#### GOAL OF THE EXERCISE:
Print the lines of the data, starting with the first, up to and including the line where "sc.camera = cam_ob" appears.

================

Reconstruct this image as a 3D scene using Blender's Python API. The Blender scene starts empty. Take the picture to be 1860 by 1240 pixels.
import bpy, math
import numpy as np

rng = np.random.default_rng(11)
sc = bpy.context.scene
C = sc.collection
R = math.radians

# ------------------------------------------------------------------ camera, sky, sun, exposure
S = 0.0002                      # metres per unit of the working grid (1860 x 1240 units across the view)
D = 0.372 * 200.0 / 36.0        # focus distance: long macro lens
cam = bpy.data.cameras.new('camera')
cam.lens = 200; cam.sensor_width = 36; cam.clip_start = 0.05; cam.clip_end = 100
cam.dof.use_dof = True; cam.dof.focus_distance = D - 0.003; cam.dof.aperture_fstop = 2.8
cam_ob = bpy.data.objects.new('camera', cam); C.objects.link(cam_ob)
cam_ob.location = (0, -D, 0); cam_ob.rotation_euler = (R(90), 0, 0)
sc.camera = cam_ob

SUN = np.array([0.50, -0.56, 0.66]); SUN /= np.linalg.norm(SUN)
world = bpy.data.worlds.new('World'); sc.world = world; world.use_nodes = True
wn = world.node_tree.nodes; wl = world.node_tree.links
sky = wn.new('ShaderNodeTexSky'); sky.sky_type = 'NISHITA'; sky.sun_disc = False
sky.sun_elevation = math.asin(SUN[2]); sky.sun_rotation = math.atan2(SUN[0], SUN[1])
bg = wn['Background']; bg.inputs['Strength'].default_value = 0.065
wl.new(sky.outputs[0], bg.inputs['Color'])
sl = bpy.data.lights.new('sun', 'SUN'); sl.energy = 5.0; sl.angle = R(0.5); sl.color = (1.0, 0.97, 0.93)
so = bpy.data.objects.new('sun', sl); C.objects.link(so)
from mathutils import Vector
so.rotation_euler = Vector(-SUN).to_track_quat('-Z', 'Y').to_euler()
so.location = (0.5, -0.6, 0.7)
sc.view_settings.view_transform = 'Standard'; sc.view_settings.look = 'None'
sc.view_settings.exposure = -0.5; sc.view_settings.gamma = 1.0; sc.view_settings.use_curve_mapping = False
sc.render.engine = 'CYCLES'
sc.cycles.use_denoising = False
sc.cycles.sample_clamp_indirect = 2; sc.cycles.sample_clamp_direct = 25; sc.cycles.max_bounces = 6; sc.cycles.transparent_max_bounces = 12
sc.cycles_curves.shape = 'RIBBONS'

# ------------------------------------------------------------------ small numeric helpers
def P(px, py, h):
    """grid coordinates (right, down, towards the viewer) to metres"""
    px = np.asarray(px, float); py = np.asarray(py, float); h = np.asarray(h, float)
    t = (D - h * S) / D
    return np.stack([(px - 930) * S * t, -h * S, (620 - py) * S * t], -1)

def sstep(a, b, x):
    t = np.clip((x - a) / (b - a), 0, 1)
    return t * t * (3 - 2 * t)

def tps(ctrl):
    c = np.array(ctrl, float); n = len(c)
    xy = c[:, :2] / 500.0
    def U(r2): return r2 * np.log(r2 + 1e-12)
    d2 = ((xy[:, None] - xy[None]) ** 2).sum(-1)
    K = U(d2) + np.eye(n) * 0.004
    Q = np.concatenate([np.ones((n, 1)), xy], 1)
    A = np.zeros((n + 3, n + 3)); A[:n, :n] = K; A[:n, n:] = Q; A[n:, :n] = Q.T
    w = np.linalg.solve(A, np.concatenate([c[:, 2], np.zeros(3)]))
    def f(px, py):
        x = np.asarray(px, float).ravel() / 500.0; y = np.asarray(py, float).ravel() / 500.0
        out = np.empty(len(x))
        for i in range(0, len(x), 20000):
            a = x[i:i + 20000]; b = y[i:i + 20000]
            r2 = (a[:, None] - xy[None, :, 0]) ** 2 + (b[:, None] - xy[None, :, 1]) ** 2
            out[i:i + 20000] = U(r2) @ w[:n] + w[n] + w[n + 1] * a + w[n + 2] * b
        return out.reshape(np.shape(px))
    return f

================

#### THE COMPLETED TASK:
Reconstruct this image as a 3D scene using Blender's Python API. The Blender scene starts empty. Take the picture to be 1860 by 1240 pixels.
import bpy, math
import numpy as np

rng = np.random.default_rng(11)
sc = bpy.context.scene
C = sc.collection
R = math.radians

# ------------------------------------------------------------------ camera, sky, sun, exposure
S = 0.0002                      # metres per unit of the working grid (1860 x 1240 units across the view)
D = 0.372 * 200.0 / 36.0        # focus distance: long macro lens
cam = bpy.data.cameras.new('camera')
cam.lens = 200; cam.sensor_width = 36; cam.clip_start = 0.05; cam.clip_end = 100
cam.dof.use_dof = True; cam.dof.focus_distance = D - 0.003; cam.dof.aperture_fstop = 2.8
cam_ob = bpy.data.objects.new('camera', cam); C.objects.link(cam_ob)
cam_ob.location = (0, -D, 0); cam_ob.rotation_euler = (R(90), 0, 0)
sc.camera = cam_ob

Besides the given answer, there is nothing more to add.